Though the decline is moderate in absolute terms, consultants and market players said the lower registrations showed the government had been only partly successful in showcasing pro-business measures to potential investors. “This decline has not come as a surprise,” said Gautam Mehra, executive director-tax and regulatory services, PricewaterhouseCoopers. “The indirect transfers and GAAR (General Anti-Avoidance Rules) developments at the start of the fiscal may have contributed to the absence of any increase in FII registrations.”
Growth in gross domestic product (GDP) fell to 5.3 per cent in July-September from the same period a year before. The growth was almost eight per cent in the same period a couple of years earlier.
The GAAR, a tax proposal announced in the 2012-13 Budget, was introduced to check evasion in the case of investments through Mauritius.
Investors feared this would have given unbridled powers to the tax department on collection. The plan to tax indirect transfer of Indian assets abroad also worried investors, who felt this proposal had scope for wide interpretation.
They were relieved following the deferral of these controversial norms in September, after P Chidambaram took charge of the finance ministry from Pranab Mukherjee, under whom these rules were proposed. This, coupled with the government’s moves to open the country’s multi-brand retailing sector to foreign supermarket giants and the increase in diesel prices in September, triggered a fresh rush of money into Indian equities.

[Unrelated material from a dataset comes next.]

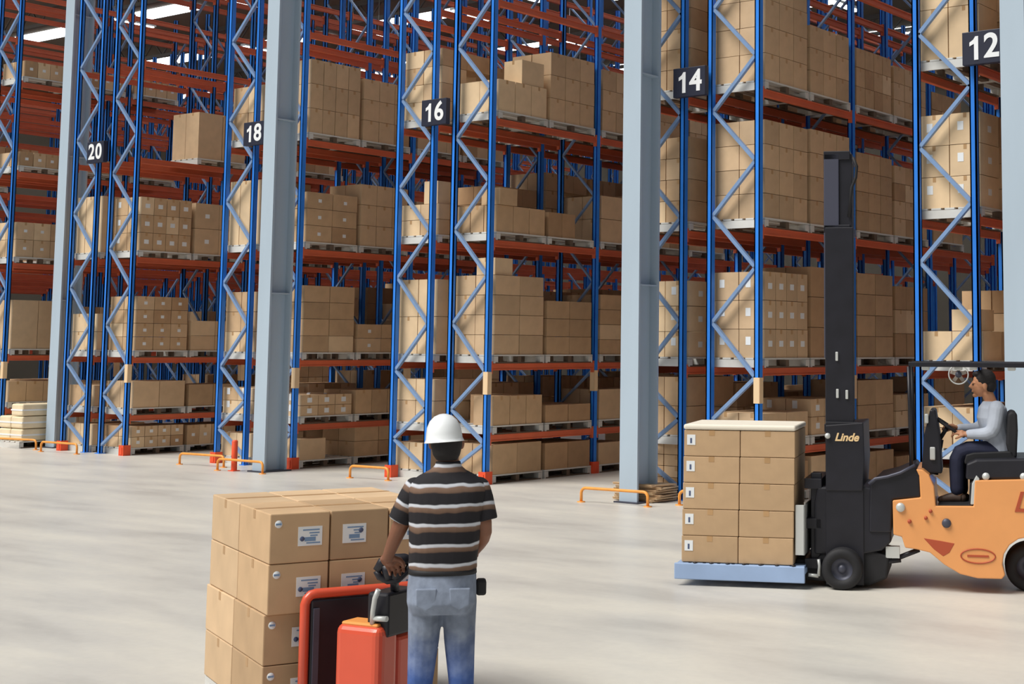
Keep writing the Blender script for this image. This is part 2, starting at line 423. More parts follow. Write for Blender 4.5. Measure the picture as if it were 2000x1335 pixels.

But the policy steps did little on FII registration. The number declined from a record 1,781 in February to 1,754 on August 30; it failed to show any major increase in the subsequent months.
Sub-account registrations, however, saw an increase in 2012 to 6,358 from 6,278 in the previous year.
A consultant to FIIs said foreign funds register to open sub-accounts because they are cheaper and ensure they have an investment route open in case they start a fund. He said many sub-accounts were dormant.